Dive Brief:
- Growth plans in the software industry rely on cloud, according to Forrester. The consulting firm analyzed the last five years of earnings reports and other data from six major vendors, Adobe, IBM, Microsoft, Oracle, Salesforce and SAP.
- “The ongoing shift to the cloud remains a key initiative, at least for now — especially in laggard categories like enterprise resource planning,” the report said.
- Enterprise customers have had to adjust to cloud-based software and usage-based pricing for CRM and ERP solutions, as well as for supply chain and human resource management tools. “There isn't a whole lot of ability to avoid SaaS in most major categories of enterprise software,” Liz Herbert, VP and principal analyst at Forrester, told CIO Dive.
Dive Insight:
The shift from licensing software to pay-as-you-go SaaS models isn’t nearly as painfully disruptive as migrating from one enterprise system to another. But enterprise customers do have complaints.
More than 4 in 5 technology buyers are dissatisfied with their selected vendor, the report said. Cost is the top reason, according to Herbert.
“We rarely see the cost go down over time,” said Herbert.
Almost three-quarters of SaaS providers increased their prices over the last 12 months, according to Vertice data. Cost increases are baked into the SaaS model.
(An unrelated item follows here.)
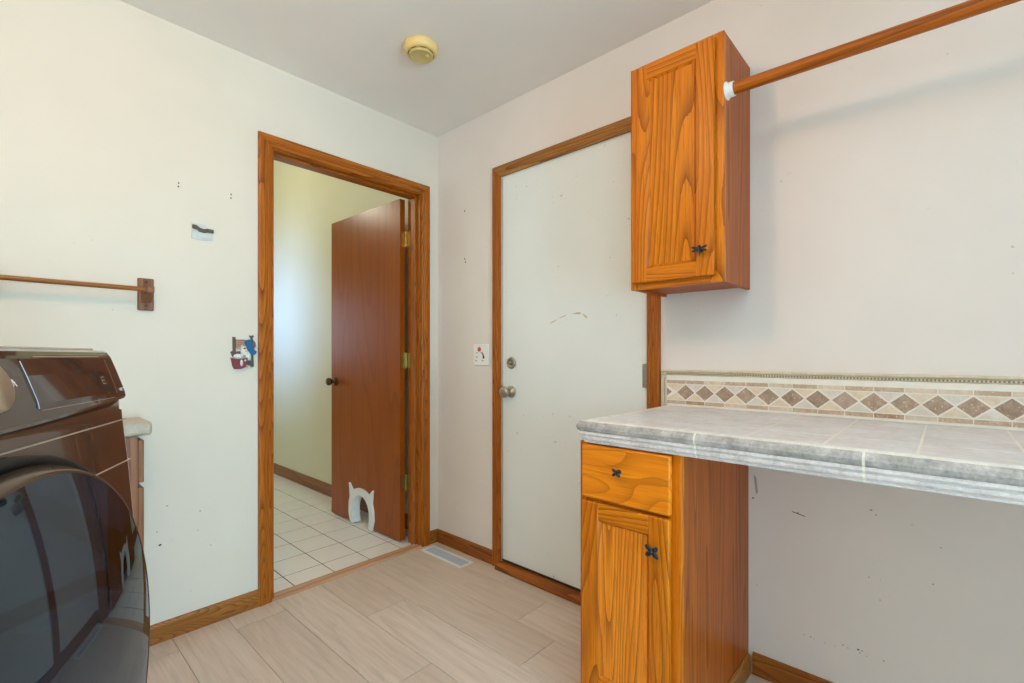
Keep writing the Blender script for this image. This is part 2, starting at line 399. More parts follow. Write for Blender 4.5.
# --- doorway trim in the left wall
mb = casing(MB(), AX0-.011, AX1+.008, AH+.004, lambda e, p, z: (e, -p, z))
t1 = struct('trim_1', mb, ['trim_v', 'trim_x'], 'golden oak casing around the open doorway', 'door trim')
j = MB(); j.box(AX0-.019, AX0, -.0005, T+.001, 0, AH+.0).box(AX1, AX1+.019, -.0005, T+.001, 0, AH).build('jamb', 'trim_v', t1)
j = MB(); j.box(AX0-.019, AX1+.019, -.0005, T+.001, AH, AH+.02).build('head_jamb', 'trim_x', t1)
j = MB(); j.box(AX0, AX0+.011, .03, .075, 0, AH, bev=.002).box(AX1-.011, AX1, .03, .075, 0, AH, bev=.002).build('door_stop', 'trim_v', t1)
j = MB(); j.box(AX0+.011, AX1-.011, .03, .075, AH-.011, AH, bev=.002).build('head_stop', 'trim_x', t1)
hc = casing(MB(), AX0-.011, AX1+.008, AH+.004, lambda e, p, z: (e, T+p, z)); hc.build('rear_casing', ['trim_v', 'trim_x'], t1)
# --- trim round the white door
mb = casing(MB(), BY0-.005, BY1+.004, BH-.012, lambda e, p, z: (-p, e, z))
t2 = struct('trim_2', mb, ['trim_v', 'trim_y'], 'golden oak casing around the closed white door', 'door trim')
j = MB(); j.box(-.0005, .13, BY0-.0055, BY0+.019, 0, BH).box(-.0005, .13, BY1-.019, BY1+.0055, 0, BH).box(-.0005, .13, BY1-.019, BY0+.019, BH-.006, BH+.014).build('jamb', 'jambwhite', t2)
# threshold strip and sill
mb = MB(); mb.prism([(AX0-.006, -.016, .0005), (AX0-.006, -.012, .006), (AX0-.006, .0, .011), (AX0-.006, .045, .011), (AX0-.006, .058, .004), (AX0-.006, .058, .0005)], (AX1-AX0+.012, 0, 0), 0)
struct('trim_3', mb, 'maple', 'pale wood threshold strip across the open doorway', 'threshold')
mb = MB()
sp = [(.045, .001), (-.040, .001), (-.042, .010), (-.036, .022), (-.012, .036), (.045, .040)]
mb.prism([(x, BY0+.006, z) for x, z in sp], (0, BY1-BY0-.012, 0), 0)
mb.box(.002, .04, BY1, BY0, .0395, .047, 1)
struct('trim_4', mb, ['sill', 'dark'], 'worn oak sill below the white door', 'door sill')

# baseboards
def base_prof(t=.012, h=.075): return [(0, 0), (t, 0), (t, h-.012), (t*.75, h-.004), (t*.4, h), (0, h)]
def base_x(x0, x1, y, sgn, mat, name, label):
    mb = MB(); mb.prism([(x0, y+sgn*a, z) for a, z in base_prof()], (x1-x0, 0, 0)); return struct(name, mb, mat, label, 'baseboard')
def base_y(y0, y1, x, mat, name, label, t=.012, h=.075):
    mb = MB(); mb.prism([(x-a, y0, z) for a, z in base_prof(t, h)], (0, y1-y0, 0)); return struct(name, mb, mat, label, 'baseboard')
base_x(-1.46, AX0-.068, 0, -1, 'base_x', 'baseboard_left', 'oak baseboard left of the open doorway')
base_x(AX1+.065, 0, 0, -1, 'base_x', 'baseboard_corner', 'short oak baseboard between the doorway and the corner')
base_y(-.012, BY0+.052, 0, 'base_y', 'baseboard_right', 'oak baseboard between the corner and the white door')
mb = MB(); mb.prism([(XW+a_, YR, z) for a_, z in base_prof()], (0, -YR-.012, 0)); struct('baseboard_side', mb, 'base_y', 'oak baseboard on the side wall behind the washing machine', 'baseboard')
base_x(XW, -2.055, 0, -1, 'base_x', 'baseboard_behind', 'oak baseboard in the corner behind the washing machine')
base_y(-1.766, YB, 0, 'base_y', 'baseboard_rear', 'oak baseboard on the wall under the counter')

# ------------------------------------------------------------------ hallway beyond
HH = 3.3; HX = -2.1; HY = 4.2
mb = MB(); mb.box(0, .13, T, HY, 0, HH); struct('wall_hall', mb, 'hallwall', 'pale hallway wall seen through the doorway', 'wall')
mb = MB(); mb.box(HX, .13, HY, HY+.1, 0, HH).box(HX-.1, HX, T, HY, 0, HH).box(HX, .0, T-.02, T-.001, H+.09, HH); struct('wall_far', mb, 'hallwall', 'far hallway wall out of view', 'wall')
mb = MB(); mb.box(HX, .13, T-.02, HY, HH, HH+.08); struct('ceiling_hall', mb, 'hallceil', 'high hallway ceiling', 'ceiling')
mb = MB(); P_ = .2045; mb.box(HX, .0, .045, HY, -.03, -.0015, 1)
gx, gy = -.209, .004
for ix in range(-10, 2):
    for iy in range(0, 21):
        x0, y0 = gx+ix*P_, gy+iy*P_
        xa, xb, ya, yb = max(x0+.0026, HX), min(x0+P_-.0026, -.0), max(y0+.0034, .05), min(y0+P_-.0034, HY)
        if xb-xa < .01 or yb-ya < .01: continue
        mb.box(xa, xb, ya, yb, -.02, 0, 0, bev=.0012, seg=1)
struct('floor_hall', mb, ['halltile', 'hallgrout'], 'cream square ceramic tile floor in the hallway', 'floor')
base_y(.14, HY, 0, 'hall_base', 'baseboard_hall', 'brown baseboard along the hallway wall', .012, .095)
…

Most vendors offer initial discounts that lift after a prescribed period.
Enhancements and new capabilities, like the generative AI tools most major providers have added to ERPs and other enterprise solutions, can bump up the cost as well, although many vendors use tiered pricing that lets companies pay only for what they choose.
Eagerness for innovation can drive companies to avail themselves of added SaaS features, a dynamic software giants are leaning on to drive growth, the report said. Productivity gains, agility and better customer-facing technology are the rewards that justify the expense.
“In enterprise software, it is not very common that you save money,” Herbert said. “But customers are getting a lot more by moving to these leading-edge SaaS products that can offer AI and continuous innovation.”
Doubling down on Microsoft, Salesforce, SAP or any other big provider inherently leads to some vendor lock-in, especially given the difficulty of enterprise migrations. But the stability of a large vendor, the breadth of offerings and the investments those companies make to bring the innovations to their platforms is hard for enterprises to resist.
Forrester recommends CIOs should assess individual SaaS offerings within the context of a vendor’s overall portfolio to determine whether the service is critical to the vendor’s business and whether or not the vendor is investing in complementary products.